Definitions of engagement vary in the weight they give to the individual vs the organization in creating engagement. Recent practice has situated the drivers of engagement across this spectrum, from within the psyche of the individual employee (for example, promising recruitment services that will filter out ‘disengaged’ job applicants [4]) to focusing mainly on the actions and investments the organization makes to support engagement.[5]

These definitional issues are potentially severe for practitioners. With different (and often proprietary) definitions of the object being measured, statistics from different sources are not readily comparable. Engagement work remains open to the challenge that its basic assumptions are, as Tom Keenoy describes them, ‘normative’ and ‘aspirational’, rather than analytic or operational – and so risk being seen by other organizational participants as “motherhood and apple pie” rhetoric.[6]

Are You still here? do you see the technical overkill of the simple employee / employer relationship that should be effectively handled by well trained managers.

This kind of thinking immediately makes me think about the struggles our military has with the rules of engagement. To try and follow this intellectual and psychological jargon approach to dealing with your employees has to be a burden and constraint to your front line and middle managers. Below is a link to a story about the difficulty and complexity of the military rules of engagement.

Read here about how the military is so bogged down with lawyers and senior officers back in Washington hashing over and rehashing the politically correct responses of what to do in every type of situation. http://www.armytimes.com/article/20120423/NEWS/204230316/Shifting-guidelines-prompt-calls-ROE-reform

 

So here is the bottom line in my opinion, after all the millions if not billions have been spent on the Employee Engagement trend in the last twenty years.

  1. The annual turnover is the same or worse than in previous years. I remember it being 20% in the 1980’s.                                                                                                                                                                                         
  2. The most common interview questions are pretty much all geared to how the employee feels about things
  3. After reading about the common questions I noticed a complete lack of questions specific to problem solving and understanding about the costs and procedures to accomplish successful business.

There is whole book on Essence and Being by Thomas Aquinas explaining and discussing the difference between the essence of a person ( warm body) as their physical presence and the being ( the curious, questioning, challenging thinker) of a person as their mind, thoughts, intellect and spirit.
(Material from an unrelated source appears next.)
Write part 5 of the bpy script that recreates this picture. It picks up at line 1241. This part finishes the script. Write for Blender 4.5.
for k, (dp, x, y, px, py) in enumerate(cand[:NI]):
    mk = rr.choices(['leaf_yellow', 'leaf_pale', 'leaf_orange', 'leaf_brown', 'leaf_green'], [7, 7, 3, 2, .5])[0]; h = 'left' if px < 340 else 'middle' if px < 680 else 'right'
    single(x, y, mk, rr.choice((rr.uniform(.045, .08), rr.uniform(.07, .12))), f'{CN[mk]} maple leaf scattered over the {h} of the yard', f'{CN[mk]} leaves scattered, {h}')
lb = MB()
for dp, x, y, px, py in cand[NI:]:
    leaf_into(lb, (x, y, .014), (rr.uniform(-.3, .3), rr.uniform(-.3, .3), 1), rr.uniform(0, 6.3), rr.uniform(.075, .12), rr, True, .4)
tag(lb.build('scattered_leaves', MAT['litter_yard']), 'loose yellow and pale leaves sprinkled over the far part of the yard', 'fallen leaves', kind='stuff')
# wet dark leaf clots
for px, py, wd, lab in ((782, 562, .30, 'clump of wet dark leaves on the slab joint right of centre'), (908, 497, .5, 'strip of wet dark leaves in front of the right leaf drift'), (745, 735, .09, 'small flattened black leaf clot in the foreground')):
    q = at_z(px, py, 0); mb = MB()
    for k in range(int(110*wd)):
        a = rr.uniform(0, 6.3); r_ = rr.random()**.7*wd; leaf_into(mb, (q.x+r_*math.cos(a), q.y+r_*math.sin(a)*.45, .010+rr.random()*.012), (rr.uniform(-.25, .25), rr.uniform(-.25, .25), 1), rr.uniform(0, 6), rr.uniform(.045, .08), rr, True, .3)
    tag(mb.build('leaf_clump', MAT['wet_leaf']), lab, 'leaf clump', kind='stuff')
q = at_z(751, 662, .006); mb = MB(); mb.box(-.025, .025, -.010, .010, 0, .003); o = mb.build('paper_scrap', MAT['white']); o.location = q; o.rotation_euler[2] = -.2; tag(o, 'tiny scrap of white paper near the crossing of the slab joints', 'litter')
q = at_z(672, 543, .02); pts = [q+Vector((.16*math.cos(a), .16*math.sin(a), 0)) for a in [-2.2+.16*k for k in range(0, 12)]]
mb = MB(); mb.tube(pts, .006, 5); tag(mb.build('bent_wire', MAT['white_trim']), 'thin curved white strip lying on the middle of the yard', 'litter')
The coporate culture it seems tends now to be almost exclusively driven by the concept that happy employees make more widgets? The problem is that happy qualified employees may make more widgets, but will they make them better? Will they tell you when they are not being made better? Will they suggest ways to make the customers more satisfied? We seem to be interviewing for happy warm bodies?

What we need is a revival in the interviewing / onboarding process that puts more focus on whether the prospective employee will grasp the process, concepts and buy into the goal of the company. Will they be a motivated outspoken positive and constructive observer as well as contributor to the intellectual activities going on? Or will they just be happy and fit in with the other happy people.

Give me smart and curious anytime over compliant and cooperative!